● Data section:
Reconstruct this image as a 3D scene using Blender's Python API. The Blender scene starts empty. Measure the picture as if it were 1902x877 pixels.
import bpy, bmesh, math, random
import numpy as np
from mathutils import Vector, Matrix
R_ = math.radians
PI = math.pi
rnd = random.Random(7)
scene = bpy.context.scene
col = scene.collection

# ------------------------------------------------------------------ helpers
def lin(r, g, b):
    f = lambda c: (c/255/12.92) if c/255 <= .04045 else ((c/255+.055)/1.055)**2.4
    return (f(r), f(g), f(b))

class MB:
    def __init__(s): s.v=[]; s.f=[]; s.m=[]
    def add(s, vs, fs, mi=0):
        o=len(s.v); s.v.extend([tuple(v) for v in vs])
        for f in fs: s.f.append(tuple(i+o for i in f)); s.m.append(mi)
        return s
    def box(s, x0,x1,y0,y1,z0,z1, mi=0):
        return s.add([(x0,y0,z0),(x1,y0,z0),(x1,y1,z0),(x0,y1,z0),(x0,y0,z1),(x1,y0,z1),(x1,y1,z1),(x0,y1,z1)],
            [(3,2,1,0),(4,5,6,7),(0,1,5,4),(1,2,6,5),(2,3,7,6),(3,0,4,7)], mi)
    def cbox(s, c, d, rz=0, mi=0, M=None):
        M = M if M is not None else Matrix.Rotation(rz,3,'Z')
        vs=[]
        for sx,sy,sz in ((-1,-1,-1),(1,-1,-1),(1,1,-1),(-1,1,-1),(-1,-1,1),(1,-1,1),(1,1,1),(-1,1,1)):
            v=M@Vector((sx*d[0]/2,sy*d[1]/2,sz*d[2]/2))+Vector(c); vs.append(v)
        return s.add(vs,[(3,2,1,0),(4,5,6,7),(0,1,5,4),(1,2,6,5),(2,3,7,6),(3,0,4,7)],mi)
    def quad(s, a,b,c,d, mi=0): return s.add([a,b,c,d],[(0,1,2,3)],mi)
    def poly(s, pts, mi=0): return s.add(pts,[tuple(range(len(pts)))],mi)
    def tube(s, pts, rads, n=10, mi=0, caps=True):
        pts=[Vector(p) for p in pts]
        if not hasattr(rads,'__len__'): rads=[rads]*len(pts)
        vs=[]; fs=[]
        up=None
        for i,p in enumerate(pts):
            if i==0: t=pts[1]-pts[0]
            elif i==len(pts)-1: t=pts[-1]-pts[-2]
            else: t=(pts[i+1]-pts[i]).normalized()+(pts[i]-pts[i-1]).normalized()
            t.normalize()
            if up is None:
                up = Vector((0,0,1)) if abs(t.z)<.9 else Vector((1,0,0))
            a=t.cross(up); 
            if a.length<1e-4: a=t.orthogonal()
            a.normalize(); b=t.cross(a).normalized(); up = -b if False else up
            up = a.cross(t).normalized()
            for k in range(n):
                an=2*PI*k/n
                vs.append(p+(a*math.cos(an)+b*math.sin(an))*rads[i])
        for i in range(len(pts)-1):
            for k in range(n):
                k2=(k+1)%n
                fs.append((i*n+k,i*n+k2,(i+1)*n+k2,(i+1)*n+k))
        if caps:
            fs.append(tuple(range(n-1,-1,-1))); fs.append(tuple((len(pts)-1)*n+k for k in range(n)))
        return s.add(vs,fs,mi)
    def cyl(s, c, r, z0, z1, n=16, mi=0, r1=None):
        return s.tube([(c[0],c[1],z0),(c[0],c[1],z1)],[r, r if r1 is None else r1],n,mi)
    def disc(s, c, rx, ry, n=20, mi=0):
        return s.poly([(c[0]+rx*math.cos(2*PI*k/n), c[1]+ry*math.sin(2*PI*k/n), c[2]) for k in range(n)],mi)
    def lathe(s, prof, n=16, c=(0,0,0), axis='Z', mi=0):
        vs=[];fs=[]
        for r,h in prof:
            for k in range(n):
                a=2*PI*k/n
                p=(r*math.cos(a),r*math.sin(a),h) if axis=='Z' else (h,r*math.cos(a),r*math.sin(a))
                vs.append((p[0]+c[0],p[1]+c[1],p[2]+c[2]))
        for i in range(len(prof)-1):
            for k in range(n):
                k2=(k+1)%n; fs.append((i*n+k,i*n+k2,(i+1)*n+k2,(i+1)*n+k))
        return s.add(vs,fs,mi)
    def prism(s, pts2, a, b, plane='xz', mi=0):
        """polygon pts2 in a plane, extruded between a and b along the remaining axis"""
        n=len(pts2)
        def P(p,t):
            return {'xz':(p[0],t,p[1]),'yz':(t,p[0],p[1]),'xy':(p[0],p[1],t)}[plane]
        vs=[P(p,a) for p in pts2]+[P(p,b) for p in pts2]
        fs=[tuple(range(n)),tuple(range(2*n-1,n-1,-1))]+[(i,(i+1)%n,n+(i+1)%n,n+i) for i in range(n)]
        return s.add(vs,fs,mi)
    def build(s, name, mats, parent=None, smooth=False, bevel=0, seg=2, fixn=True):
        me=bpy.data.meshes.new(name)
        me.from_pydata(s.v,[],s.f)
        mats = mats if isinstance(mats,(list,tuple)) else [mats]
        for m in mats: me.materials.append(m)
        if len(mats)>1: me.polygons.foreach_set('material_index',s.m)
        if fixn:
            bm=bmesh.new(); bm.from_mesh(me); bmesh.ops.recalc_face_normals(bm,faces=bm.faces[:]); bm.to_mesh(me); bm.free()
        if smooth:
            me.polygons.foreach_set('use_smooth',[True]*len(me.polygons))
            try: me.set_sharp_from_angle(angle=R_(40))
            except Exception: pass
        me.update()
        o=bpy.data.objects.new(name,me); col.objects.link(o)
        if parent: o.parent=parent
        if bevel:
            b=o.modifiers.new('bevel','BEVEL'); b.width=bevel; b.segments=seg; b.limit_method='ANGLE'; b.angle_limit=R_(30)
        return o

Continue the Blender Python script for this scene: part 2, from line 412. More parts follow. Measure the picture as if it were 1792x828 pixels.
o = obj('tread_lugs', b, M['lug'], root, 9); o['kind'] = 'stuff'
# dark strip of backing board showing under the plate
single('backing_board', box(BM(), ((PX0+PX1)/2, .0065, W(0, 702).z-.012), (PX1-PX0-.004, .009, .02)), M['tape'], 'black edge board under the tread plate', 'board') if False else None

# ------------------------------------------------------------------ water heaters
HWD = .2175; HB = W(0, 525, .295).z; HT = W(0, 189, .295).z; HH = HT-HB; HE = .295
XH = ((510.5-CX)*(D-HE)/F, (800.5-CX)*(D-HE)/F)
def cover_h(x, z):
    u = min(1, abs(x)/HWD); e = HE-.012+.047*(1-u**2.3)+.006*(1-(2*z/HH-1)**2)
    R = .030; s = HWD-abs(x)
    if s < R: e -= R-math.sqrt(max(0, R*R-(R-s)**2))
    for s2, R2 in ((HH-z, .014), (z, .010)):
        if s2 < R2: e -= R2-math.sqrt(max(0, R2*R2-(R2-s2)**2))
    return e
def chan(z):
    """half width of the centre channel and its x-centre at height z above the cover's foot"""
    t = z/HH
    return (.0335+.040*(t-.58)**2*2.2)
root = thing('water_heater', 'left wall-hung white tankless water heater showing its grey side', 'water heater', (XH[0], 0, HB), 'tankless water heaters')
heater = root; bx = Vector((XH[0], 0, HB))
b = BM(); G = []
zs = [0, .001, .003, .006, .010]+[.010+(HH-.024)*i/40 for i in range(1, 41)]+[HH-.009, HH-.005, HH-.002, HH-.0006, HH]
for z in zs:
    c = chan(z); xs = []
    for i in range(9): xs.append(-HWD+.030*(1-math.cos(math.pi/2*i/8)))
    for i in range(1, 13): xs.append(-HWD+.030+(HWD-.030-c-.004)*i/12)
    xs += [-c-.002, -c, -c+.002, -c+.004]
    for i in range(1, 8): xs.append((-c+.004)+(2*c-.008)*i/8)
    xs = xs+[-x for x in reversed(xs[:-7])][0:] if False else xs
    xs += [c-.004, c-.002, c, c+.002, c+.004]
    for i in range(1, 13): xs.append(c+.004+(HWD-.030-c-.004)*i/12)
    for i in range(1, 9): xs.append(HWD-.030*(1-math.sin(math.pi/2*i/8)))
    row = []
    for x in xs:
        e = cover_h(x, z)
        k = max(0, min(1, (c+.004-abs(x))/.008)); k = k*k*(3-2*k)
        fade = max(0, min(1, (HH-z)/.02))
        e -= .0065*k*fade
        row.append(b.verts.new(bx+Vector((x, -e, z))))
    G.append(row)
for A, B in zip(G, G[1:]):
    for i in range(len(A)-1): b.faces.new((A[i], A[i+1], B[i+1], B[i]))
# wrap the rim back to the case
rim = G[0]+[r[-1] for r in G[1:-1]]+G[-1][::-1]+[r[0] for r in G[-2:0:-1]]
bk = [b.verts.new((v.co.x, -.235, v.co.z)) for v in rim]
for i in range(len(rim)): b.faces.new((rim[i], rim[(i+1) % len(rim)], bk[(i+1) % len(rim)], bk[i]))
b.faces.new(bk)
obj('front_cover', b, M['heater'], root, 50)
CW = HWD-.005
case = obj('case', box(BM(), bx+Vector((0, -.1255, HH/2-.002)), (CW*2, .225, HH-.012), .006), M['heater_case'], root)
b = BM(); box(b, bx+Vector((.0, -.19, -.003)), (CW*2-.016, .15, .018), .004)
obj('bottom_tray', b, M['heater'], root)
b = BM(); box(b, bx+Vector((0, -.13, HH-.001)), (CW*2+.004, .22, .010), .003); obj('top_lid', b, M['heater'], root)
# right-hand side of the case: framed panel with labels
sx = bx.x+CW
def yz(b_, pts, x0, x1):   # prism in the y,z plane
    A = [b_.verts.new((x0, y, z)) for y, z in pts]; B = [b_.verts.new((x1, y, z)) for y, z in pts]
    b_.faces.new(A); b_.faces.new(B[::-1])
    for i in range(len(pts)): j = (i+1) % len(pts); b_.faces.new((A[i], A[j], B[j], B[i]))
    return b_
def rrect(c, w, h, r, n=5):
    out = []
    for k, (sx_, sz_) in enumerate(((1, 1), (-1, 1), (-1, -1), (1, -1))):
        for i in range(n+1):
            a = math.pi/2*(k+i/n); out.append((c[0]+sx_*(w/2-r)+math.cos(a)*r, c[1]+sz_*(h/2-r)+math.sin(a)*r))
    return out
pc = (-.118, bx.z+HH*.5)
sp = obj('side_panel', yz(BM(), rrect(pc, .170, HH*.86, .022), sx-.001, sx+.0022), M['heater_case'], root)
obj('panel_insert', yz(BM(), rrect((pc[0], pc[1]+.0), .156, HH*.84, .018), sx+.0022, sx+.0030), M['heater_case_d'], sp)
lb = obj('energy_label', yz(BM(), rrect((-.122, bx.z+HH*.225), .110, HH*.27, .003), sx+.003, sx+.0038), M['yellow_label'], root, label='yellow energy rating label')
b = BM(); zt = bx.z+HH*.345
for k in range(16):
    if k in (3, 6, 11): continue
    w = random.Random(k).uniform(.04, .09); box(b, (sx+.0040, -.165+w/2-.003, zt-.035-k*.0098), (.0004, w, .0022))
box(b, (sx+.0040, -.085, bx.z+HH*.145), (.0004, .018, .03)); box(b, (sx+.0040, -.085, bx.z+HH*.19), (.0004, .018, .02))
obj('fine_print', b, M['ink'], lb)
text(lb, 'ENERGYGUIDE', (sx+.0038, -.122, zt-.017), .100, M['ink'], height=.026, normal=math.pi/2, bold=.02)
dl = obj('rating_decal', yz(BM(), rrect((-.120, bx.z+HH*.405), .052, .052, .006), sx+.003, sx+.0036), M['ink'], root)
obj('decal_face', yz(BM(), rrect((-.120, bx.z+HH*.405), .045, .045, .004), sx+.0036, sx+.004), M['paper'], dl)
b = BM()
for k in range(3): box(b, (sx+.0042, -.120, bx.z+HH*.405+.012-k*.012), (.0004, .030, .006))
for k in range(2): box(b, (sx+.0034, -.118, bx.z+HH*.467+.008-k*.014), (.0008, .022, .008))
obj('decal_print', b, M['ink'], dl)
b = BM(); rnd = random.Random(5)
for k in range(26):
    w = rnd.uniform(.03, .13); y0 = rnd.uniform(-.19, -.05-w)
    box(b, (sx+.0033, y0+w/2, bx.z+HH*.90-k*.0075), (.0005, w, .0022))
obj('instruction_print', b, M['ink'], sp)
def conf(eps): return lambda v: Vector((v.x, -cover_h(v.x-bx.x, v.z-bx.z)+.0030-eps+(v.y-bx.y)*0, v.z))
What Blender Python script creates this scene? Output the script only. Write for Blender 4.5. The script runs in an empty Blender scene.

● Task instructions: Gather each line that holds "script".

● Exercise solution:
Continue the Blender Python script for this scene: part 2, from line 412. More parts follow. Measure the picture as if it were 1792x828 pixels.
What Blender Python script creates this scene? Output the script only. Write for Blender 4.5. The script runs in an empty Blender scene.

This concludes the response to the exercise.